A total of 440 officers and staff at the force received it, 300 of whom deleted it. However, it was circulated by the other 140 who were at sergeant rank and below or of civilian grade.

I don't think a robust enough sanction has been taken against the officers concerned, especially the supervisory ones
Keith Jarrett, President of the Black Police Association

Deputy Chief Constable Simon Ash said: "I am disappointed by the conduct of officers and staff who distributed this inappropriate image that some people may have perceived as being racist."

However, chairman of the Hertfordshire Police Federation Adam Kemp said he did not believe it was racist and staff had been dealt with for a breach of the force's internet security policy.

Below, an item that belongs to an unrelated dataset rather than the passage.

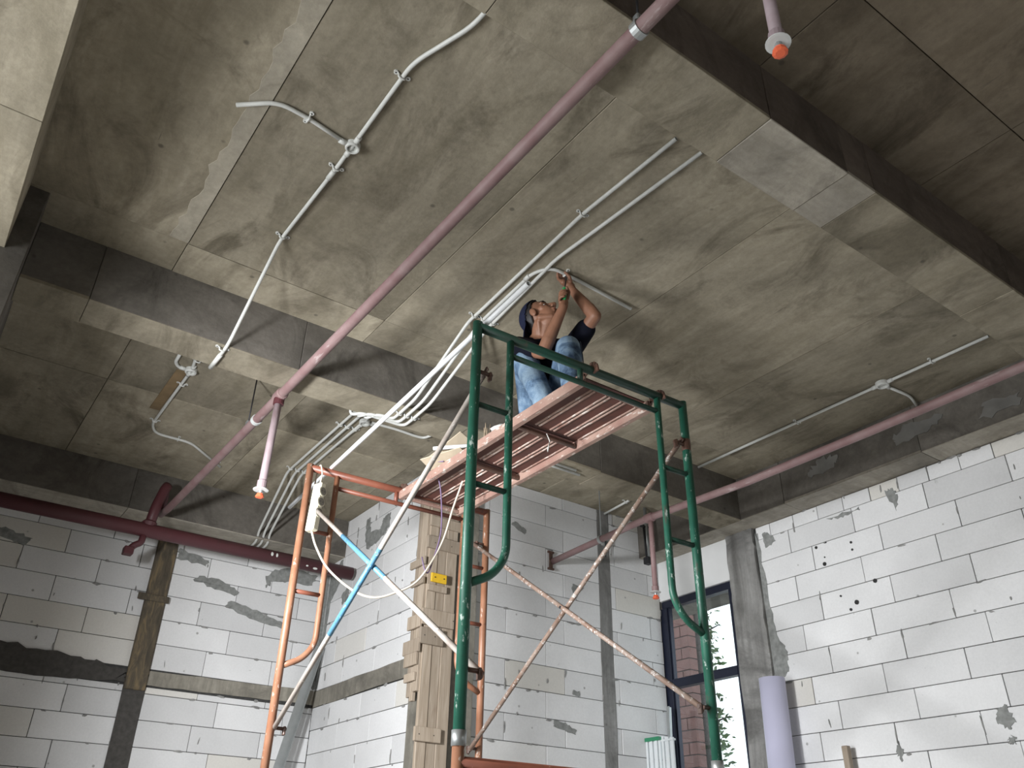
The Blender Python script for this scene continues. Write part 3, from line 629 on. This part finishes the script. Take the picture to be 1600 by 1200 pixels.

He said: "The email may have been perceived by others as racist but we have had so many differing opinions around this image.

"My own view is that the image itself is not racist but it's certainly inappropriate to be circulating it within a police force."

Alicia Moore, of Hertfordshire's Black Police Association, said the disciplinary sanctions were "appropriate".

"We see this outcome as an opportunity for us all to learn from the investigation and to be able to move on," she said.

President of the Black Police Association Keith Jarrett said disciplinary action should have gone further.

"I don't think a robust enough sanction has been taken against the officers concerned, especially the supervisory ones," he said.

"It is, at best, disrespectful to the black people that live in Hertfordshire."